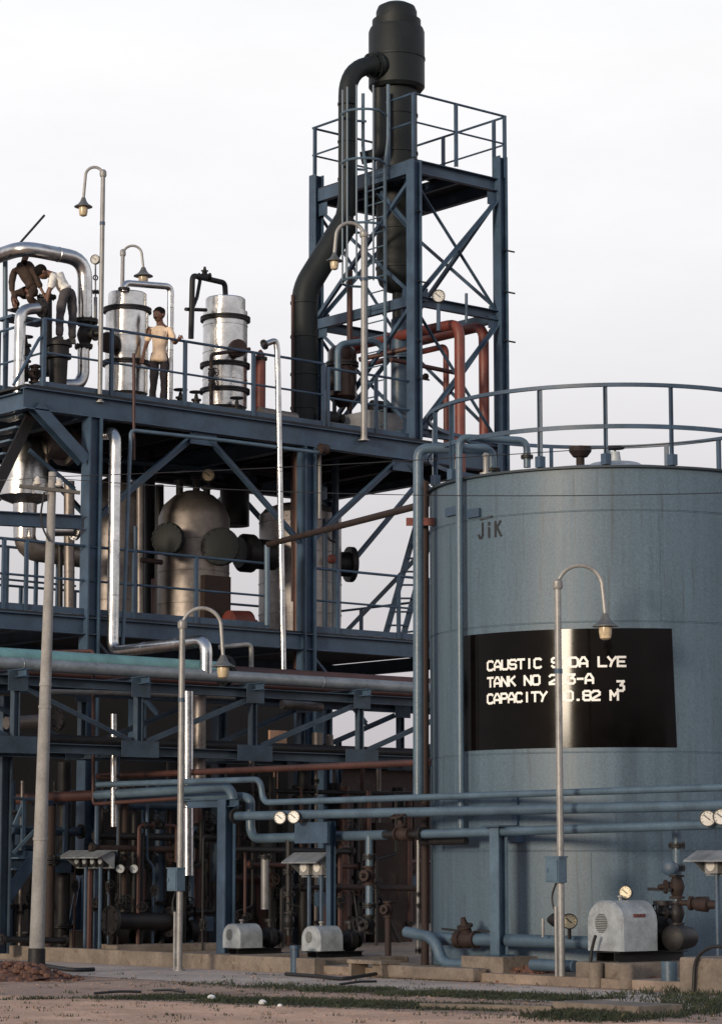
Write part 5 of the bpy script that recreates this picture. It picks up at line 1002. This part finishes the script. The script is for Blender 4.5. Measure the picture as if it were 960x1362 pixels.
==
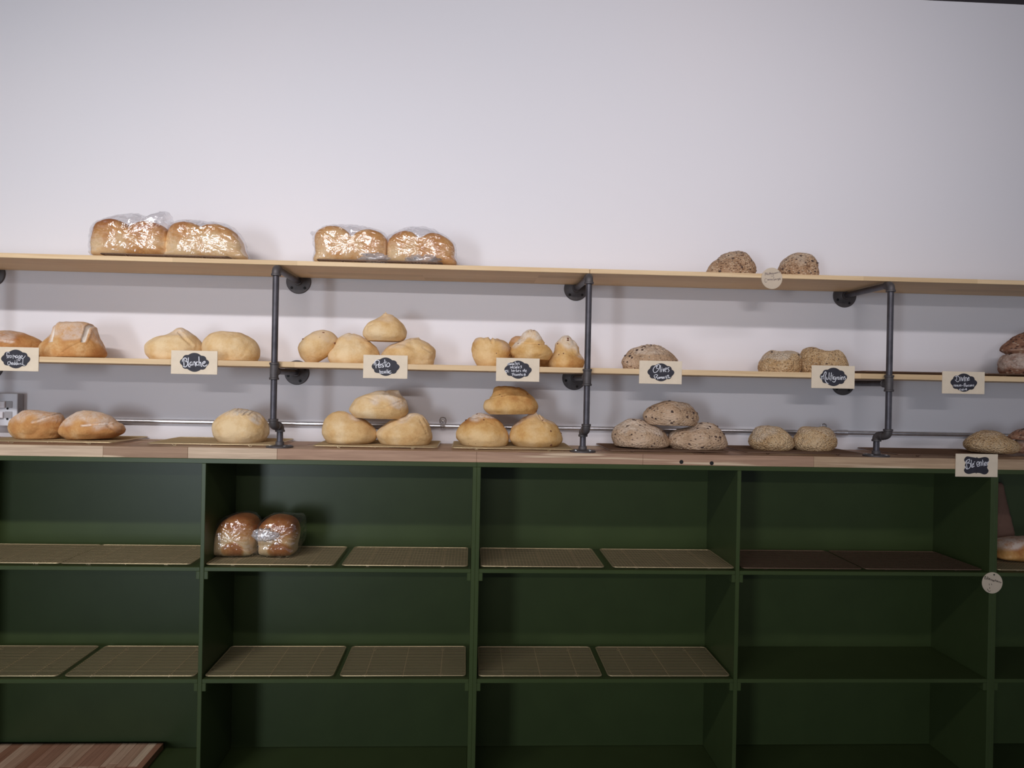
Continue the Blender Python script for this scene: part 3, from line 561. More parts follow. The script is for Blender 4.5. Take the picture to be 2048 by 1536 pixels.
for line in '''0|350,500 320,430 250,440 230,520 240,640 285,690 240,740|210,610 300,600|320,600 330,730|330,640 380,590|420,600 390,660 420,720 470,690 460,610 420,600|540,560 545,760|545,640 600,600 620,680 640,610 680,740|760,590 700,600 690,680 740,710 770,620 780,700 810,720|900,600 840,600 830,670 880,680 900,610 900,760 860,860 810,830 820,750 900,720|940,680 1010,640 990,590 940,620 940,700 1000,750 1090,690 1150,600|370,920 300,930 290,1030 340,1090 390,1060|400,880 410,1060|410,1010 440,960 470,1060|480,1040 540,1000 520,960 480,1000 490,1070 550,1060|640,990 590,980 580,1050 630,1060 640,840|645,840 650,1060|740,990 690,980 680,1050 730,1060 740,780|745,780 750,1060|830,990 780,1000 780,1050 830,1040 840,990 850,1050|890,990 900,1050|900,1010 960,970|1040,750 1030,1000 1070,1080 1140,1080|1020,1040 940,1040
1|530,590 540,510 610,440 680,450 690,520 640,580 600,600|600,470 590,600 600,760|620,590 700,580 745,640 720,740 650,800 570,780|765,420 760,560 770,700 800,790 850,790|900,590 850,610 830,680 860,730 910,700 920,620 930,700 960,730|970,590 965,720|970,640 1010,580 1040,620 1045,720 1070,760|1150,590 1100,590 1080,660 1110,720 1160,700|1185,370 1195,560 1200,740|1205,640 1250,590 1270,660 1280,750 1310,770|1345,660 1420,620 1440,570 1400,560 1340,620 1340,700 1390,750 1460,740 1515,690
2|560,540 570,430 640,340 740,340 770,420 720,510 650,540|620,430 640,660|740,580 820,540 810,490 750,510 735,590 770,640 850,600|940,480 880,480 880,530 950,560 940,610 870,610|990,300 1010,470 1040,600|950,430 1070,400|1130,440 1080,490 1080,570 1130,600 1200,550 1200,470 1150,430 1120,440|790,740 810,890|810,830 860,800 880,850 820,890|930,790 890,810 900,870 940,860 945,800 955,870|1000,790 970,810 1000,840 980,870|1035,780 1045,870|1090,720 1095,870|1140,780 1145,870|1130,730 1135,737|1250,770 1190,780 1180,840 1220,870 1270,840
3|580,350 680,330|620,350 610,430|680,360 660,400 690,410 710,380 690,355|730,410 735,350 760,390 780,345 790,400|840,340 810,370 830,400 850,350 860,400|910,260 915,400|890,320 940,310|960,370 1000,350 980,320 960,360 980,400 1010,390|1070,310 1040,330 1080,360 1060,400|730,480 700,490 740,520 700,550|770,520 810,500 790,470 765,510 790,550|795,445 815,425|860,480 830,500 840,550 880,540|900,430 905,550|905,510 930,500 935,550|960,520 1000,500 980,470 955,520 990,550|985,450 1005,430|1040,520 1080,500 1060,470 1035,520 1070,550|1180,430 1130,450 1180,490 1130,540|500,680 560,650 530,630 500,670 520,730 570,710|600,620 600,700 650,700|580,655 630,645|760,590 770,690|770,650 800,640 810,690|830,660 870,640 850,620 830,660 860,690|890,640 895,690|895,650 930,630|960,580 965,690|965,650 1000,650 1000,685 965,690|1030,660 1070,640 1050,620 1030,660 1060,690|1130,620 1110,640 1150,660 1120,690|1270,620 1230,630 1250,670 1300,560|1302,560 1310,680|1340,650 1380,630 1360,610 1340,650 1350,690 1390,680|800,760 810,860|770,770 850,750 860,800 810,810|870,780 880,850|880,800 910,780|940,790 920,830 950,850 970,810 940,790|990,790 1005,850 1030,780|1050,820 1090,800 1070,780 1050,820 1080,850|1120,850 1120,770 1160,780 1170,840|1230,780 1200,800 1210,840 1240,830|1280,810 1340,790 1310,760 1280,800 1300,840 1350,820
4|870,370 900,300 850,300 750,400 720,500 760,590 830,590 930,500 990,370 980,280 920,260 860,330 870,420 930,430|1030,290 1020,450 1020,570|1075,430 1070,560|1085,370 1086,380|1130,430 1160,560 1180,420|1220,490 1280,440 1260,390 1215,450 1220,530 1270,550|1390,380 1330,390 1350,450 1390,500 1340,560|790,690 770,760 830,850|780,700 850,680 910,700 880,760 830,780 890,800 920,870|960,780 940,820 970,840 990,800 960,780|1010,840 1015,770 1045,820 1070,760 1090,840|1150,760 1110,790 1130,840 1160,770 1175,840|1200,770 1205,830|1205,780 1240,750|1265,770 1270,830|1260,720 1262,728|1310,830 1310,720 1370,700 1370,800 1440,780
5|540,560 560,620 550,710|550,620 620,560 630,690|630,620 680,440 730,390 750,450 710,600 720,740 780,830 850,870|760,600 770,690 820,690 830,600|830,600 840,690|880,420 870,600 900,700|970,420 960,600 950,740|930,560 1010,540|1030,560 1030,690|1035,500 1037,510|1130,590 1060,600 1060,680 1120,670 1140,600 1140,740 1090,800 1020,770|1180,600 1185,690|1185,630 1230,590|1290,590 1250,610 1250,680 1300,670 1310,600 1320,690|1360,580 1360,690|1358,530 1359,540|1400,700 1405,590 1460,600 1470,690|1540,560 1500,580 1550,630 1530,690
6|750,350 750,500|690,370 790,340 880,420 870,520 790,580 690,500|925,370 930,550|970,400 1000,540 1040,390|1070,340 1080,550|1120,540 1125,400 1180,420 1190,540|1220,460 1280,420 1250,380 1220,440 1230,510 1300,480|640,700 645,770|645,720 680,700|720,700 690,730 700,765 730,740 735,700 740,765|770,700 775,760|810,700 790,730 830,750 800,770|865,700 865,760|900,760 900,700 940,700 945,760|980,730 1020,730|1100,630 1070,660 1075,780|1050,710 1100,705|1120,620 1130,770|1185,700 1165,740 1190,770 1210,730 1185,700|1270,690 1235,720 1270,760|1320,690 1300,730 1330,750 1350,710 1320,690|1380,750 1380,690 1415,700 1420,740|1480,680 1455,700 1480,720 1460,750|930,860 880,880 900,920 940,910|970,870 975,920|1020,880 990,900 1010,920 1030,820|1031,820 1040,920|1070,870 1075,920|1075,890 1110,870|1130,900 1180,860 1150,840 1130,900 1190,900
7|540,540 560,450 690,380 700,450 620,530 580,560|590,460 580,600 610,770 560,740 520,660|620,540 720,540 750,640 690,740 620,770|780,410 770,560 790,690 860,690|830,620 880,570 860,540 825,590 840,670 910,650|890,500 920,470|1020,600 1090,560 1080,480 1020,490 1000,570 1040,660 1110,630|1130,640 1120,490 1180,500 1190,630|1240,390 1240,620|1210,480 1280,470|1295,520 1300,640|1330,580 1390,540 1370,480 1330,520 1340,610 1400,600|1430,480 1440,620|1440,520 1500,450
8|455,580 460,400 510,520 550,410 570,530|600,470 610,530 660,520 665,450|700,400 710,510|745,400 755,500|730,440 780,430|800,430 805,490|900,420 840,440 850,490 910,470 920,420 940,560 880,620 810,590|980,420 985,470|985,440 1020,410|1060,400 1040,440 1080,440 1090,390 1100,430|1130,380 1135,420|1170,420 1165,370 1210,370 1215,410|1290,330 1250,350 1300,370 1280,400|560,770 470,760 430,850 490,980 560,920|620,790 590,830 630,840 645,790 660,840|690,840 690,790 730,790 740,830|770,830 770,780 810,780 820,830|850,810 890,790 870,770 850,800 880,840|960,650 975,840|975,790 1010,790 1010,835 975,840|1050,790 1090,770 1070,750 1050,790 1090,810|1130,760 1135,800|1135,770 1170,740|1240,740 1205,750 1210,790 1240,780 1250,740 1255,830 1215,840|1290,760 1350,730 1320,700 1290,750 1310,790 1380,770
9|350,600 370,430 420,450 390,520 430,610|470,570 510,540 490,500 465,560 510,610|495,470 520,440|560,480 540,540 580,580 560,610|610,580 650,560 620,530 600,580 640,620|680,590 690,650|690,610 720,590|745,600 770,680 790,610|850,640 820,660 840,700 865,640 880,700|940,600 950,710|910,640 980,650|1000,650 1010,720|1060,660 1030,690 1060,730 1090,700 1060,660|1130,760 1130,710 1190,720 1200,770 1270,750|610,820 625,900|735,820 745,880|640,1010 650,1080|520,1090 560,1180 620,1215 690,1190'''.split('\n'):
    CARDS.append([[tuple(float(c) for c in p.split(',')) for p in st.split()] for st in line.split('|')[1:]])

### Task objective
Using the material above, work out how many lines contain the string "script". Give that number alone.

### Result
2